Now, welcome to the table one that will soon be the new Queen of hip-hop if she stays the course -- Lady Leshurr.

After becoming an underground hip-hop and internet sensation, England's Lady Leshurr made her New York City debut in stunning fashion on Saturday night at Gramercy Theater. The diminutive rapper, singer and producer took the stage to a packed theater and for nearly an hour showed that she is not just a flash-in-the-pan artist. She is here to stay.

The artist from Birmingham, the town that gave the world Black Sabbath, Editors, Duran Duran, UB40 and Godflesh now has an emcee to be proud of.
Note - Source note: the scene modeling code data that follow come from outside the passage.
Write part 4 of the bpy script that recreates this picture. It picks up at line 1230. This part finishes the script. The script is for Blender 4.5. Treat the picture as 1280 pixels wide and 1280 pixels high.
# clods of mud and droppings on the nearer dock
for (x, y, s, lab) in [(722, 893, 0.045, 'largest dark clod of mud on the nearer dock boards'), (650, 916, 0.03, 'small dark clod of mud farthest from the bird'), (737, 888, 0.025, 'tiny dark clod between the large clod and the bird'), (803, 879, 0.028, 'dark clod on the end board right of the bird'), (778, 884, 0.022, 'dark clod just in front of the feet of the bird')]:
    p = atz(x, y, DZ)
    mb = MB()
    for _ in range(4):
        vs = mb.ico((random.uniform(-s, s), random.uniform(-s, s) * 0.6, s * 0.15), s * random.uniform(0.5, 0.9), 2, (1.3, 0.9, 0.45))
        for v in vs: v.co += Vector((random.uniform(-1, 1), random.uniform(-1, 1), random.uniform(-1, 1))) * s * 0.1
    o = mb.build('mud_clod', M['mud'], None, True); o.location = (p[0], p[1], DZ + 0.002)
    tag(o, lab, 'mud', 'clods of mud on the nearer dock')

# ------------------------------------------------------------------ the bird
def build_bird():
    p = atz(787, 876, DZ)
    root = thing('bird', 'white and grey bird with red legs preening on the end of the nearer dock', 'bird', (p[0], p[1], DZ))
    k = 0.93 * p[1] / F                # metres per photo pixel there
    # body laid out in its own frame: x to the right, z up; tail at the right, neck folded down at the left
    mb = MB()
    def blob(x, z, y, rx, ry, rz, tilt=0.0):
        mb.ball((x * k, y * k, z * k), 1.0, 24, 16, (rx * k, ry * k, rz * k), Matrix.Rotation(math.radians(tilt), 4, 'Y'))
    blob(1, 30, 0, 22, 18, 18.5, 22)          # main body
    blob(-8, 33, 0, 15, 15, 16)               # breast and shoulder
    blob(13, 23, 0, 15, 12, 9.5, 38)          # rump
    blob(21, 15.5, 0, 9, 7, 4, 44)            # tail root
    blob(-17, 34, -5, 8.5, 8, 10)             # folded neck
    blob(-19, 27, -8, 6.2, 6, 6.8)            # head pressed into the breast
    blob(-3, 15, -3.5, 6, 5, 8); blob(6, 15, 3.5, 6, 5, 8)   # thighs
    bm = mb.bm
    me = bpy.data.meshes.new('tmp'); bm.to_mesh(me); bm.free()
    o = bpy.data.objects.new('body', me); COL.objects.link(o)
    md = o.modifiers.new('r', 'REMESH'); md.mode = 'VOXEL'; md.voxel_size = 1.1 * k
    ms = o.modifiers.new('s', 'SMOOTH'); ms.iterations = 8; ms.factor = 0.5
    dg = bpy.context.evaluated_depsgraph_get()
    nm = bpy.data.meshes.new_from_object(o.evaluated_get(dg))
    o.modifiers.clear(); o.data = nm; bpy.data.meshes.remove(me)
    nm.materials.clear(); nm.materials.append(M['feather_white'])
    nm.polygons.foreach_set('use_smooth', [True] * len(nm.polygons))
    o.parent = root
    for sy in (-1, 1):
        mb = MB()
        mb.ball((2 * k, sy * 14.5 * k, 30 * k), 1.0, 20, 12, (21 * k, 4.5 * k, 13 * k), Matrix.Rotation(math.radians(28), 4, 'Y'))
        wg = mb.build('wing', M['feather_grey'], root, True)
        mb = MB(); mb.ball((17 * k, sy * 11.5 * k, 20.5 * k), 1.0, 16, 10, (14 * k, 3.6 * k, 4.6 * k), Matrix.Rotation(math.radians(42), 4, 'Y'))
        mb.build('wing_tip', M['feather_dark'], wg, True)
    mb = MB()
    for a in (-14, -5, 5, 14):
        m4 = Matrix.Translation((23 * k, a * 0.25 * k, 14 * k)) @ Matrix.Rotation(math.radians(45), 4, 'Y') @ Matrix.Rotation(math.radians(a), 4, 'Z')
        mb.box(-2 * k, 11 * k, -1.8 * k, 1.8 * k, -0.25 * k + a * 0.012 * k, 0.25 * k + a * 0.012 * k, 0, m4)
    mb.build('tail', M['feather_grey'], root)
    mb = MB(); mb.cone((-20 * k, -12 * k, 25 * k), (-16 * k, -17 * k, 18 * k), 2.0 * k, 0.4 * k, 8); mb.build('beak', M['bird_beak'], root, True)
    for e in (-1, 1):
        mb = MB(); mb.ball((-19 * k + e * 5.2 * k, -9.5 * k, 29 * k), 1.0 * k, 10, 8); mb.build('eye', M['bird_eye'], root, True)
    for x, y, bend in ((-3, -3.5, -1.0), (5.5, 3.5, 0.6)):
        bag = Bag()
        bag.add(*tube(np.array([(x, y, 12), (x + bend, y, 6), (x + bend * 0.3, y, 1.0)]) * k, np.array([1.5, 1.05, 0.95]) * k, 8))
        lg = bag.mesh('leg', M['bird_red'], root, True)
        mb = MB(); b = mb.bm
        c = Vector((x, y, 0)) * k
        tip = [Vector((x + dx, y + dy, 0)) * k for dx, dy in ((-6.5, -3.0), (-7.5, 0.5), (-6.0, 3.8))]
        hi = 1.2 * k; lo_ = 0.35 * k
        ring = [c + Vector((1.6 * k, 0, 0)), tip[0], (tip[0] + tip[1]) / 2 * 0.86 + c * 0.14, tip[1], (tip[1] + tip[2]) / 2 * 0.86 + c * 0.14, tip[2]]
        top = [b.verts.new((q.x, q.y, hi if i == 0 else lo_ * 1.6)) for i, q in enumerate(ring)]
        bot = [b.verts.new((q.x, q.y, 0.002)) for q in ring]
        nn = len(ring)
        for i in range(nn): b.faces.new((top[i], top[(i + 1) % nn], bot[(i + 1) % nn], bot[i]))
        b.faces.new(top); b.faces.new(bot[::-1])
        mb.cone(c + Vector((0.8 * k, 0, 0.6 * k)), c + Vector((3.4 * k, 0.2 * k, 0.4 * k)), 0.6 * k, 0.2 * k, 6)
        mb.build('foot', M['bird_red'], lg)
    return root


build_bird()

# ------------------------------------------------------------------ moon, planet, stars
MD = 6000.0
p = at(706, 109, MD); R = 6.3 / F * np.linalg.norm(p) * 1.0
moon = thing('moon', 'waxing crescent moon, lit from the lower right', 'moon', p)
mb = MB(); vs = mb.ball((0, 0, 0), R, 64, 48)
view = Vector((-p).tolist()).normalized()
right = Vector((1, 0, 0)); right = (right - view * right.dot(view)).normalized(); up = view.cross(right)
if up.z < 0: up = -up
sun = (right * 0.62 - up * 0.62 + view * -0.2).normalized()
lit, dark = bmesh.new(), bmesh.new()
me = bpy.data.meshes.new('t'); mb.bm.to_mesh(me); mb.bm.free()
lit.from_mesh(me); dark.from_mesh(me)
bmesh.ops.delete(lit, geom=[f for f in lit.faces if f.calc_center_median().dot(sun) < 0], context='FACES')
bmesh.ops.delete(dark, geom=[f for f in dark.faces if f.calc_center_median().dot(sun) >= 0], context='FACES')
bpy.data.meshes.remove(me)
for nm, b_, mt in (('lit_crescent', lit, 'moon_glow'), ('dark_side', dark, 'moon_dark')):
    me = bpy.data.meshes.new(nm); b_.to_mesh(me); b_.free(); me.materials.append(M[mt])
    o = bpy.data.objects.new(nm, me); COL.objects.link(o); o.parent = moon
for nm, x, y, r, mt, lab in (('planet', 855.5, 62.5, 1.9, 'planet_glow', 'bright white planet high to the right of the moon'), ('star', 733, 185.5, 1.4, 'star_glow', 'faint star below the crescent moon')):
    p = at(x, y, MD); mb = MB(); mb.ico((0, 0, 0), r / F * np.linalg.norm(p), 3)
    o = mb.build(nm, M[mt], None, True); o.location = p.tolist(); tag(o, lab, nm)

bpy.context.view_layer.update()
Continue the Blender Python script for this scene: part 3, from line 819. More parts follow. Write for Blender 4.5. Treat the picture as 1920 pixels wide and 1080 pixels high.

"I know most of you think I am from London, but I am from Birmingham, I represent my city always," she told the audience. The proud performer, who is of Caribbean decent, brings a flow and cadence that is a cross between Busta Rhymes and Nicki Minaj -- from the spitfire attitude to the grime meets dancehall sound she is providing.

Known for her "Queen Speech" series, which she debuted last year that made her a global sensation, Leshurr, took those catchy hooks of "Change Your Panties," "Brush Your Teeth," "Mad Ting," and turned it into a singalong with the crowd. "It is so funny hearing my songs sung with your American accents," she said.

Doing Acapella freestyles, covers of Chris Brown, Minaj, Biggie Smalls, Jay Z and Busta, plus songs from her mixtape, Lil Bit of Lesh, she broke out all that she could from her arsenal to win the crowd.

She was humbled by how the night turned out and how eclectic the audience was. It was why she made New York City her first stop in America. It was diversity at its finest all united under the sounds of someone who has an unstoppable dream.